Kritik publik muncul karena kesenjangan, ketidakadilan, dan ketidakpercayaan terhadap kebijakan. Menganggapnya hanya karena “hidup kurang enak” mereduksi makna demokrasi.
Kedua, pasar membaca sinyal dari setiap ucapan Menkeu.
Jika sinyal itu berupa keyakinan berlebihan tanpa rencana konkret, pasar bisa ragu pada kapasitas pemerintah mengelola fiskal.
Keraguan ini berpotensi mendorong volatilitas nilai tukar, menahan investasi, bahkan memicu pelarian modal.
Publik Membutuhkan Peta Jalan, Bukan Retorika
Pertumbuhan 8 persen bukan sekadar slogan. Publik ingin peta jalan jelas: apa strategi penciptaan lapangan kerja, bagaimana distribusi hasil pertumbuhan, dan sejauh mana belanja negara diarahkan pada infrastruktur, pendidikan, serta kesehatan.
Pernyataan “rakyat berhenti demo kalau ekonomi tumbuh” tidak hanya dangkal, tetapi juga berpotensi merusak komunikasi pemerintah dengan rakyat.
Kredibilitas seorang Menkeu tidak diukur dari retorika, melainkan dari konsistensi eksekusi kebijakan.
Apa yang Harus Dilakukan Purbaya
Pertama, bangun kredibilitas fiskal. APBN harus dikelola dengan disiplin, transparan, dan berorientasi jangka panjang.
Target pertumbuhan tinggi tak boleh mengorbankan keseimbangan fiskal.
Kedua, buka ruang dialog dengan publik. Kritik adalah masukan, bukan gangguan.

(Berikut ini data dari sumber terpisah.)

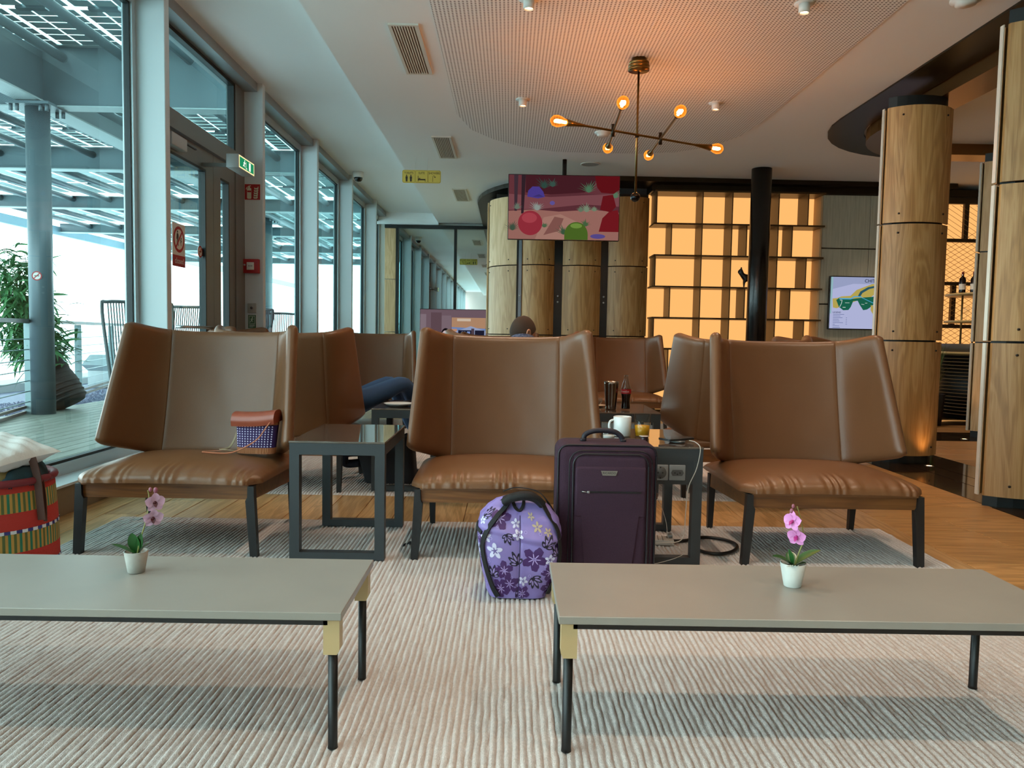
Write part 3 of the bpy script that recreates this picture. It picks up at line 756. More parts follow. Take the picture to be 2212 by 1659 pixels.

Seorang Menkeu harus menunjukkan telinga yang peka, bukan hanya mulut yang lantang.
Ketiga, bumikan visi Presiden dengan program nyata. Belanja produktif harus diperluas, reformasi birokrasi dipercepat, dan hambatan investasi dipangkas.

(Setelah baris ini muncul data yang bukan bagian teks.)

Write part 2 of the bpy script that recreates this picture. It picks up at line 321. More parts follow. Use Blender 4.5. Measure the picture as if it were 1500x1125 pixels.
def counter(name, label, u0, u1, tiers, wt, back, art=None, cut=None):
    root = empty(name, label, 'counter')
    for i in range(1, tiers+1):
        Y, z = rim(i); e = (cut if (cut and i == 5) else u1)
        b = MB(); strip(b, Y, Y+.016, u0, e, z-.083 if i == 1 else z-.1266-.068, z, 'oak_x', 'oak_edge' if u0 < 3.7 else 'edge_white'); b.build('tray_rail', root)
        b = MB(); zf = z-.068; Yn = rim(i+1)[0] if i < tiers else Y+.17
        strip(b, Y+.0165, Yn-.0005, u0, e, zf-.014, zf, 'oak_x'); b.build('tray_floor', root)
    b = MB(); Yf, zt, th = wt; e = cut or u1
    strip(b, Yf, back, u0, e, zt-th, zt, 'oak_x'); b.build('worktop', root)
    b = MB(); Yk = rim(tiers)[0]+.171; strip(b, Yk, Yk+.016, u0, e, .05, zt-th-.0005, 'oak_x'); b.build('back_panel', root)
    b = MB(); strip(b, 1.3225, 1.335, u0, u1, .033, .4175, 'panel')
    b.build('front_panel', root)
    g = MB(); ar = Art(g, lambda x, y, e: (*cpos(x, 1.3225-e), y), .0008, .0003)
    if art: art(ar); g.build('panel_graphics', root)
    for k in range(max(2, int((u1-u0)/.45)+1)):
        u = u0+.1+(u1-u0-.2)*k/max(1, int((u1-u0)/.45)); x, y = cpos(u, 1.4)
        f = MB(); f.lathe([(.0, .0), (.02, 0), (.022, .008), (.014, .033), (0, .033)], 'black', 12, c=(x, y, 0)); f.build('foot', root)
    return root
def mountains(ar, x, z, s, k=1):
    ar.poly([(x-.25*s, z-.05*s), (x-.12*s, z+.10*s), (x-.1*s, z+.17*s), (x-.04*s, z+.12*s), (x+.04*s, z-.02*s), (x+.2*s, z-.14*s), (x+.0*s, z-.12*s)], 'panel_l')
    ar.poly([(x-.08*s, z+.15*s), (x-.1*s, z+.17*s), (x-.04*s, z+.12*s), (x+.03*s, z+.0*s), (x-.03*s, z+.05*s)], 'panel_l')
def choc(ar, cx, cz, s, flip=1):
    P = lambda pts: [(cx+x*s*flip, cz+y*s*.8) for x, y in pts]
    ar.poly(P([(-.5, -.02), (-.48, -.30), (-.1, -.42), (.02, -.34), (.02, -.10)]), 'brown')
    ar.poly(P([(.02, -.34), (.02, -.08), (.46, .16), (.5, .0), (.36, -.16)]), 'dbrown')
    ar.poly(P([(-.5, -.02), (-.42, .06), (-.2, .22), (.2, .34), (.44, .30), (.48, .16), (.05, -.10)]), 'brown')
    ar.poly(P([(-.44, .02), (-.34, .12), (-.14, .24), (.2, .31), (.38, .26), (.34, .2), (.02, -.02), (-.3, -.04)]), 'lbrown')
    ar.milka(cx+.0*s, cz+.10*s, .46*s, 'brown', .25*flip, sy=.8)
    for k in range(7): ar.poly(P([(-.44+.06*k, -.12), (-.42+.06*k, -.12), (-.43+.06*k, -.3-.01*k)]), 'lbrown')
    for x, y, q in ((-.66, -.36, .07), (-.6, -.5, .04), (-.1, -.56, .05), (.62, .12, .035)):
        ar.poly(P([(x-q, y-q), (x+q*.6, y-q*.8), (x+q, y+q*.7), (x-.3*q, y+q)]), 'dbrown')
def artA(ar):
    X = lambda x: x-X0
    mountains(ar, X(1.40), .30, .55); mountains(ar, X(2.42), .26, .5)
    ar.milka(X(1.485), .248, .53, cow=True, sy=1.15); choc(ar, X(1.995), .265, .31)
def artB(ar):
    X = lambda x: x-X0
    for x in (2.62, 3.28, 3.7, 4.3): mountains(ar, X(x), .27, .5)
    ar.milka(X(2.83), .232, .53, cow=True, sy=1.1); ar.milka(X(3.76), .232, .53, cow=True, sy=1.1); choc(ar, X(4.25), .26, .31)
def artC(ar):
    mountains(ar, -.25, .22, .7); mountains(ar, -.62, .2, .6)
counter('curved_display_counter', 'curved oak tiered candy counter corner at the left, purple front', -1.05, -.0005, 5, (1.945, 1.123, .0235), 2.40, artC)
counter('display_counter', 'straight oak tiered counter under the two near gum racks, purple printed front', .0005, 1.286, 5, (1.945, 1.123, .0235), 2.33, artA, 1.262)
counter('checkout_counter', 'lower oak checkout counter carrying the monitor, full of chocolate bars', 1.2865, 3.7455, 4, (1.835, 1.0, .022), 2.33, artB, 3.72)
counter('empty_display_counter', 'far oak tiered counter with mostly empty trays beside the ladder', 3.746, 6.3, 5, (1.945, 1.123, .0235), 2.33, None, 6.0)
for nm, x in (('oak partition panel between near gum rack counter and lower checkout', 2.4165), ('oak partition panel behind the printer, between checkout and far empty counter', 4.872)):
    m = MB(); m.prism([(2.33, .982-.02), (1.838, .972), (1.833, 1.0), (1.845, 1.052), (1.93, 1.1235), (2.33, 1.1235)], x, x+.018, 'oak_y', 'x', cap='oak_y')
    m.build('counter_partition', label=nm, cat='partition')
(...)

Sinergi dengan kebijakan moneter juga penting agar ekspansi fiskal tidak memicu inflasi.
Keempat, jaga komunikasi publik. Menkeu adalah wajah fiskal Indonesia di mata dunia.
Setiap kata harus menenangkan publik dan meyakinkan pasar, bukan menciptakan kegaduhan baru.
Apa yang Tidak Boleh Dilakukan Purbaya
Pertama, jangan meremehkan kritik publik. Suara masyarakat adalah fondasi demokrasi.
Kedua, jangan terjebak dalam retorika tanpa strategi.
Publik sudah kenyang janji muluk. Yang dibutuhkan adalah roadmap detail dengan indikator yang terukur.
Ketiga, jangan biarkan overconfidence menjadi gaya kepemimpinan.
Target 8 persen pertumbuhan hanya bisa tercapai dengan perhitungan matang, bukan sekadar optimisme pribadi.
Menuju Kredibilitas
Seorang Menkeu adalah nakhoda kapal fiskal Indonesia. Jika terlalu percaya diri, kapal bisa karam; jika terlalu takut, kapal tak berlayar.
Yang dibutuhkan adalah keseimbangan: berani mengambil risiko, namun tetap realistis dan hati-hati.
Purbaya kini berada di persimpangan. Apakah ia akan menjadi ekonom dengan retorika optimistis yang kontroversial, atau pemimpin fiskal yang kredibel dan mampu mengeksekusi visi Presiden?
Jika ia mampu menahan diri, mendengar publik, menjaga kredibilitas fiskal, dan mengeksekusi strategi dengan cermat, pertumbuhan 8 persen bukan mustahil.
Namun jika overconfidence dibiarkan mendikte kebijakan, maka bukan pertumbuhan yang kita dapat, melainkan ketidakstabilan sosial-ekonomi yang berbalik merugikan bangsa.